* _STATED EXERCISE_
Return exactly the lines that run from the beginning through the line containing "S2 = math.sqrt(2)", both included, and no others.

-.-.-

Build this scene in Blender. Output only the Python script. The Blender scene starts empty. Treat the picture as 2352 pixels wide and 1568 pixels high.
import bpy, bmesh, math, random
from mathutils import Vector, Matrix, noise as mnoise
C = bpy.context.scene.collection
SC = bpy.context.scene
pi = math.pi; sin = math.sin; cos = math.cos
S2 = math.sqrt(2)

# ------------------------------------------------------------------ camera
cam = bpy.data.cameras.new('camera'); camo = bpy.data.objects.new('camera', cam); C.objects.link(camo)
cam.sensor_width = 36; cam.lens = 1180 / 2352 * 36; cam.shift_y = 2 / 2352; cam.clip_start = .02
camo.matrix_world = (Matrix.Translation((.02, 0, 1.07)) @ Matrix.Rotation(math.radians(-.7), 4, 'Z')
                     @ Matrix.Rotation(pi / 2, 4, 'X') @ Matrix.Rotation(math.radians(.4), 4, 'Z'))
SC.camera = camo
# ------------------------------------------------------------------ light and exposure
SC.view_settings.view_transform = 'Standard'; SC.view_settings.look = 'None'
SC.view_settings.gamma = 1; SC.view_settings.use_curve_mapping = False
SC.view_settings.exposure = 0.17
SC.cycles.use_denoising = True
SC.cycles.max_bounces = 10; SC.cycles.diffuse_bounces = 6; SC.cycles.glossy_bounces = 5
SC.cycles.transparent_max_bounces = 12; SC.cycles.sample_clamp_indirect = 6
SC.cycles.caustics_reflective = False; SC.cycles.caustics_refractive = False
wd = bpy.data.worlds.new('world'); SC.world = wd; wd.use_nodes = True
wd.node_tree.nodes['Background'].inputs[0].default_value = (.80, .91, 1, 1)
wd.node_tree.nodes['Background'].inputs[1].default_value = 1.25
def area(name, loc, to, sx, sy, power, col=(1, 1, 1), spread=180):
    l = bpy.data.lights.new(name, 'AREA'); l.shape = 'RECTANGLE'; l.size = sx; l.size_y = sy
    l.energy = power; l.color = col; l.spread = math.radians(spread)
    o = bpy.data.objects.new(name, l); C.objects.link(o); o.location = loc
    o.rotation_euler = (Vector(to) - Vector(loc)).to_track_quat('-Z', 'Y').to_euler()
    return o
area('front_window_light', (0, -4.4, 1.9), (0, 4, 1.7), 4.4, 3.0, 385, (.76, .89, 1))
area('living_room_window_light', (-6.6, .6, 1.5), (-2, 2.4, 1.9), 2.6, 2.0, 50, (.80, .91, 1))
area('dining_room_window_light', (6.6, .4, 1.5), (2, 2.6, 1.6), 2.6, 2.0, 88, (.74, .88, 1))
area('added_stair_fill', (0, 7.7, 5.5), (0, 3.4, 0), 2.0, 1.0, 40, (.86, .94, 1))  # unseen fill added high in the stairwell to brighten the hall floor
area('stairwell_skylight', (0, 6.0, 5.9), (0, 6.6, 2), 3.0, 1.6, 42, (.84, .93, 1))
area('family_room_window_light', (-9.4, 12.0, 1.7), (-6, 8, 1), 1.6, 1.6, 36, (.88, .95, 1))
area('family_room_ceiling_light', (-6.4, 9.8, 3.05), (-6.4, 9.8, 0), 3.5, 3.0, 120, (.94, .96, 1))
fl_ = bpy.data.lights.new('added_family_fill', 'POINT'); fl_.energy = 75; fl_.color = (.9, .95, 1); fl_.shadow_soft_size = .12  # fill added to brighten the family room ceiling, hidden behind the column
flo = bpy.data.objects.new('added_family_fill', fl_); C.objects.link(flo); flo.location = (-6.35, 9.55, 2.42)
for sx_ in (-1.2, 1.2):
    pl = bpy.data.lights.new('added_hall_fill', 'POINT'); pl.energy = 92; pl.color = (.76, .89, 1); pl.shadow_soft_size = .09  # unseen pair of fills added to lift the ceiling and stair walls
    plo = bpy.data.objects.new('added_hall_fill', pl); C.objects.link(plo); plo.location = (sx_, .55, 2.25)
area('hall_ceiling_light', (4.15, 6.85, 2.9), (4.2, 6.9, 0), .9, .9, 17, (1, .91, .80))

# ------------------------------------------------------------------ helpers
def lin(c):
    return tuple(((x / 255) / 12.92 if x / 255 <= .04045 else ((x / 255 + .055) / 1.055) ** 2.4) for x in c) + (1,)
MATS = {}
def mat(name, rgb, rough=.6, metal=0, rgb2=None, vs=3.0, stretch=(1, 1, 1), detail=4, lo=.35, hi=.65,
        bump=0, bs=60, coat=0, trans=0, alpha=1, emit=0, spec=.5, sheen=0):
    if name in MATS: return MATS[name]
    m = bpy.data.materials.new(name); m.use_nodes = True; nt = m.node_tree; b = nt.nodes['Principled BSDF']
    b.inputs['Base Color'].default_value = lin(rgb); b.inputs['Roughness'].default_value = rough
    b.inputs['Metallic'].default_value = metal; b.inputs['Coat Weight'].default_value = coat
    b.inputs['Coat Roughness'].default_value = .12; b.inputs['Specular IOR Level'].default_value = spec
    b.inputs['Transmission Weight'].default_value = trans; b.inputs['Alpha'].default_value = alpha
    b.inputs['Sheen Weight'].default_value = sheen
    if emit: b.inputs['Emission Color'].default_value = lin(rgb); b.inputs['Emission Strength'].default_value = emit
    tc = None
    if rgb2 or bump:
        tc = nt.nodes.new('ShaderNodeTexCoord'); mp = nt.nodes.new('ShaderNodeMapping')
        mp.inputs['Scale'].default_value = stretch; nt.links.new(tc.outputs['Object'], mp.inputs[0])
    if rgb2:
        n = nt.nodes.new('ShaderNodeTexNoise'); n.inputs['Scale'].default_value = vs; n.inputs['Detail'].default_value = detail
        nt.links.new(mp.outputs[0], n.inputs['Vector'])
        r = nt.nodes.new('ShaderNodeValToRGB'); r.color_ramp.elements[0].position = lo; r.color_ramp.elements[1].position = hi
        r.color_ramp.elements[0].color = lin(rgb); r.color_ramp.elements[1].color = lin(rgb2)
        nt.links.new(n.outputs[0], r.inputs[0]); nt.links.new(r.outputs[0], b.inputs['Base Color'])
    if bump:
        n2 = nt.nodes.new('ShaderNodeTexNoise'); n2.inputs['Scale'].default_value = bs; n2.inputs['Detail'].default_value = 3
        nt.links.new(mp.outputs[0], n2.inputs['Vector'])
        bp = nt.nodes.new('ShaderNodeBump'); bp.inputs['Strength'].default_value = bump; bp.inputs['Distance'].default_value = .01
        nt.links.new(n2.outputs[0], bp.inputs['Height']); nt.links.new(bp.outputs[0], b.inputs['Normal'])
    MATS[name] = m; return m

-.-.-

* _THE ANSWER_
Build this scene in Blender. Output only the Python script. The Blender scene starts empty. Treat the picture as 2352 pixels wide and 1568 pixels high.
import bpy, bmesh, math, random
from mathutils import Vector, Matrix, noise as mnoise
C = bpy.context.scene.collection
SC = bpy.context.scene
pi = math.pi; sin = math.sin; cos = math.cos
S2 = math.sqrt(2)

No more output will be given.